>> Start DATA PROVIDED

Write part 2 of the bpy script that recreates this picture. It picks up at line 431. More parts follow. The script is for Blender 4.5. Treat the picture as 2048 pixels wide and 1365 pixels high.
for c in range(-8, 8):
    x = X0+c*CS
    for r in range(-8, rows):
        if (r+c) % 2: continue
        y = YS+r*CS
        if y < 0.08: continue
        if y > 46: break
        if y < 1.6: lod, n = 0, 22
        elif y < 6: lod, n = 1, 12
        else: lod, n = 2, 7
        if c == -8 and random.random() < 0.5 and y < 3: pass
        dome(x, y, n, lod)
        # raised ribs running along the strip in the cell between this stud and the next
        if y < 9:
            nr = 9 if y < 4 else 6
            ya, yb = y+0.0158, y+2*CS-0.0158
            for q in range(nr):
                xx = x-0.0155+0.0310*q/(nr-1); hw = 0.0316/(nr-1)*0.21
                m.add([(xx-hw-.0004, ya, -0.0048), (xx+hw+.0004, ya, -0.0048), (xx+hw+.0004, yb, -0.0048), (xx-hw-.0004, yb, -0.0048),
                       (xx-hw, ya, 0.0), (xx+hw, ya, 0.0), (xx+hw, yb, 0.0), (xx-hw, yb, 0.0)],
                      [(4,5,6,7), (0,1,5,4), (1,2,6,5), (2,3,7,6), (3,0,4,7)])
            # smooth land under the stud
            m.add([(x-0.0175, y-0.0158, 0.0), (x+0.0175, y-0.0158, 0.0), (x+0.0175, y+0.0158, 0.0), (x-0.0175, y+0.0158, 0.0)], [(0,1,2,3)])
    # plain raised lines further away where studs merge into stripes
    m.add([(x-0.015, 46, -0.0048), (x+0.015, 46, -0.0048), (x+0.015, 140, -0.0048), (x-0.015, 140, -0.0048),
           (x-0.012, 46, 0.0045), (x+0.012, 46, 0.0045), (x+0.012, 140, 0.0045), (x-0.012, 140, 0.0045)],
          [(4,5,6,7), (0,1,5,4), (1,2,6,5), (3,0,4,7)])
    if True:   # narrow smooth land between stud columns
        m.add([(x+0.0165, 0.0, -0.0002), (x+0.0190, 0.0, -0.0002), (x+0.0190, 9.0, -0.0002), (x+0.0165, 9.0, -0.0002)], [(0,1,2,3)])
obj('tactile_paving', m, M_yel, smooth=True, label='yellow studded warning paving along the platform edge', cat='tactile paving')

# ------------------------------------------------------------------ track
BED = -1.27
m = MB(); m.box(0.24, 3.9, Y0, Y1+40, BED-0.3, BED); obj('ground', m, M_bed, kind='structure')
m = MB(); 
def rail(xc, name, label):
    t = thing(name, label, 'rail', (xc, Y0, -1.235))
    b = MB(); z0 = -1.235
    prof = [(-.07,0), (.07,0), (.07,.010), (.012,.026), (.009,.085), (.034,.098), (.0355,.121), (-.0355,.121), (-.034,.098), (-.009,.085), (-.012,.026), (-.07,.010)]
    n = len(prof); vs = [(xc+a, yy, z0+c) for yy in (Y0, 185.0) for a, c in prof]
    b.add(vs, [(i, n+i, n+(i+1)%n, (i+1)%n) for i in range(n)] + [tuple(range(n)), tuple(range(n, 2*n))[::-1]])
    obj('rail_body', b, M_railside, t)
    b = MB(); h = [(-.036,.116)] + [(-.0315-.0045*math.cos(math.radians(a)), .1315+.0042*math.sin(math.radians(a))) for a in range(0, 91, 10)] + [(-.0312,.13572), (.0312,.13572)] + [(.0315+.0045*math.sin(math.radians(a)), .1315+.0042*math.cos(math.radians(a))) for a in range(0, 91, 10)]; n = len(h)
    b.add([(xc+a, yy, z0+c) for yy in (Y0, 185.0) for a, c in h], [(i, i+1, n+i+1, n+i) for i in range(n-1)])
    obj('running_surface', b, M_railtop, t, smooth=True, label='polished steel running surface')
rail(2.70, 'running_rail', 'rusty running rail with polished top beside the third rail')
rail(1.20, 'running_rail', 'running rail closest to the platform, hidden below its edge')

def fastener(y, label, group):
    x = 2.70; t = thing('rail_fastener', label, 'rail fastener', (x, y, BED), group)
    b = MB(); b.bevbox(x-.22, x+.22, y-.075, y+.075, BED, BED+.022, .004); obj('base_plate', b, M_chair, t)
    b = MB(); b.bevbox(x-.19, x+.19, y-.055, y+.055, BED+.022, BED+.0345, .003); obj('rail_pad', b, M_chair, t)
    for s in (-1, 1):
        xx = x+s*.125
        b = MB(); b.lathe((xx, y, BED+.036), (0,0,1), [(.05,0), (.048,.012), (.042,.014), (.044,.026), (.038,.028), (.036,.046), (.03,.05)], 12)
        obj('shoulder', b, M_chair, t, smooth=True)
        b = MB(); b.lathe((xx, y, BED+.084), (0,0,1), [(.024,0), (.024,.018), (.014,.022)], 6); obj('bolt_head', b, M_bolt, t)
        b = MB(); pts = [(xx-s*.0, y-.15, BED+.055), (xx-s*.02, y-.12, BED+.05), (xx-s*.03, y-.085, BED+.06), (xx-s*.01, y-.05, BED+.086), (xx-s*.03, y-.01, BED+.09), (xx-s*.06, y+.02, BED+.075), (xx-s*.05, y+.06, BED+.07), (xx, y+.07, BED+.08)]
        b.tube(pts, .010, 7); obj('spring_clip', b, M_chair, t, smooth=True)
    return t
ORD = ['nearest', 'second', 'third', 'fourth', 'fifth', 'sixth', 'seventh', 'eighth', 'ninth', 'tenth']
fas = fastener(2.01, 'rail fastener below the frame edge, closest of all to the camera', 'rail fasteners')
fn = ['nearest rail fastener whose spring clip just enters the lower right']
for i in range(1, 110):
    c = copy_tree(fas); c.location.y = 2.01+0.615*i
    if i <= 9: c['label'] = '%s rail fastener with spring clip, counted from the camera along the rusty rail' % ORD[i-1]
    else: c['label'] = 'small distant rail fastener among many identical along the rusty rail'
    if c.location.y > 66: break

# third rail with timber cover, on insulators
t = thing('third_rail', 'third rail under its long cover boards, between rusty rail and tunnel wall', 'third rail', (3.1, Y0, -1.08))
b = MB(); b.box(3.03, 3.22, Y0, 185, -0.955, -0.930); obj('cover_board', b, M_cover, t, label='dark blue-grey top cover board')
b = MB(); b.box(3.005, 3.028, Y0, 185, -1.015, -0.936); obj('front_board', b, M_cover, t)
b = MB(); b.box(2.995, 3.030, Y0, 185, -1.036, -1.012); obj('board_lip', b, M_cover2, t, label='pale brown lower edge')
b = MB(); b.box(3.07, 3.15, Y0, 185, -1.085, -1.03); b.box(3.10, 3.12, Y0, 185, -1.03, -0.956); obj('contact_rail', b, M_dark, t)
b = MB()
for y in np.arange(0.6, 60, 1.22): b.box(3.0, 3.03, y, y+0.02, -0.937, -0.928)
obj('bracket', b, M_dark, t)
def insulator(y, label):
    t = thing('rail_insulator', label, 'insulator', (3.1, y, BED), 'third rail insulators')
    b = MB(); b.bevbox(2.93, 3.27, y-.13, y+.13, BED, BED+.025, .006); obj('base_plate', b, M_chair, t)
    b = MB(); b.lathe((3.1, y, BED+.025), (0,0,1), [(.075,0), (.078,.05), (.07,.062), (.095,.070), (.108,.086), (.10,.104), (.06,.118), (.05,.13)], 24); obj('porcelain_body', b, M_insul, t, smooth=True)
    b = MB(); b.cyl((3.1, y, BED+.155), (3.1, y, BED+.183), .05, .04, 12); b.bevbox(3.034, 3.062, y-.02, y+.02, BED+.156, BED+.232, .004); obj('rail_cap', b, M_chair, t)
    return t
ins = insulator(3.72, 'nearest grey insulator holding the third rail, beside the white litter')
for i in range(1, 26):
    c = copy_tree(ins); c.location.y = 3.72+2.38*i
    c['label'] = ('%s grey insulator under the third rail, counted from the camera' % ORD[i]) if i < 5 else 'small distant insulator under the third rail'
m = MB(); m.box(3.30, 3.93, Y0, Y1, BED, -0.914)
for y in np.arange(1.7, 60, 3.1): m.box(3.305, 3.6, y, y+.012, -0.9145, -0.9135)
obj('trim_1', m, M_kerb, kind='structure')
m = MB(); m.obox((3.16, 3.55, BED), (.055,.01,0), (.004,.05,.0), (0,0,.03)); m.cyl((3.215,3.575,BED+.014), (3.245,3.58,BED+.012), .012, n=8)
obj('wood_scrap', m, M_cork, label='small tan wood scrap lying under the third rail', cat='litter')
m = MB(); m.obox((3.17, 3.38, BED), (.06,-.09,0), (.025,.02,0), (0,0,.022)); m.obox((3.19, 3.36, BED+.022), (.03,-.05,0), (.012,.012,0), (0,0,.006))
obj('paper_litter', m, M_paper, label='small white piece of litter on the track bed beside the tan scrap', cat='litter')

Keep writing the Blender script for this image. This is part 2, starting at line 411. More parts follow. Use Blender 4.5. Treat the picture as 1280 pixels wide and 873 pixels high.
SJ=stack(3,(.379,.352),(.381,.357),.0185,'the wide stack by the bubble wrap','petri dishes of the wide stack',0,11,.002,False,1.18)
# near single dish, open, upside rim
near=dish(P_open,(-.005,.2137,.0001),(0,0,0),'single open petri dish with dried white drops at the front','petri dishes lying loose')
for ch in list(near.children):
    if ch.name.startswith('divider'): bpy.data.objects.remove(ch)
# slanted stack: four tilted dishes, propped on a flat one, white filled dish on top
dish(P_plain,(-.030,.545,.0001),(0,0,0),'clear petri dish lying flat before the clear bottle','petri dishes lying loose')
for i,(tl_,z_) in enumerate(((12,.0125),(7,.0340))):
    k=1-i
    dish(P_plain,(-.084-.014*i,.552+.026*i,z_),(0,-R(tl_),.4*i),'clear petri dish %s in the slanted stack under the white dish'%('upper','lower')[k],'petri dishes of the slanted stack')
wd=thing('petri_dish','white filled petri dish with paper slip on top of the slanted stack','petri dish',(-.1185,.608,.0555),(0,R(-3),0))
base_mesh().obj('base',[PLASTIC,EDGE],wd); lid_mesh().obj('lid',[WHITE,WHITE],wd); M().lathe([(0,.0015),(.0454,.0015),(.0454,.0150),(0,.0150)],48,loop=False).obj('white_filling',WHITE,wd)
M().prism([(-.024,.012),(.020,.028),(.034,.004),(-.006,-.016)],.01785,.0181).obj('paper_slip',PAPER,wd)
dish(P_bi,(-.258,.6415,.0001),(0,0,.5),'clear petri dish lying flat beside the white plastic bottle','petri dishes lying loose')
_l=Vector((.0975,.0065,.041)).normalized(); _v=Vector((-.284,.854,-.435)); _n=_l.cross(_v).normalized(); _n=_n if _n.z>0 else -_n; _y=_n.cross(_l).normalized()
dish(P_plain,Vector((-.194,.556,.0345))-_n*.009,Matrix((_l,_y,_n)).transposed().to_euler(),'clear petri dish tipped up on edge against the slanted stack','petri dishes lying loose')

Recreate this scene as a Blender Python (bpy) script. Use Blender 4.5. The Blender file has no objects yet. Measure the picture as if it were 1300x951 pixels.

>> End DATA PROVIDED

REQUIREMENT: Identify every line above with the string "wide" in it. Copy those lines.

RESULT:
Write part 2 of the bpy script that recreates this picture. It picks up at line 431. More parts follow. The script is for Blender 4.5. Treat the picture as 2048 pixels wide and 1365 pixels high.
Keep writing the Blender script for this image. This is part 2, starting at line 411. More parts follow. Use Blender 4.5. Treat the picture as 1280 pixels wide and 873 pixels high.
SJ=stack(3,(.379,.352),(.381,.357),.0185,'the wide stack by the bubble wrap','petri dishes of the wide stack',0,11,.002,False,1.18)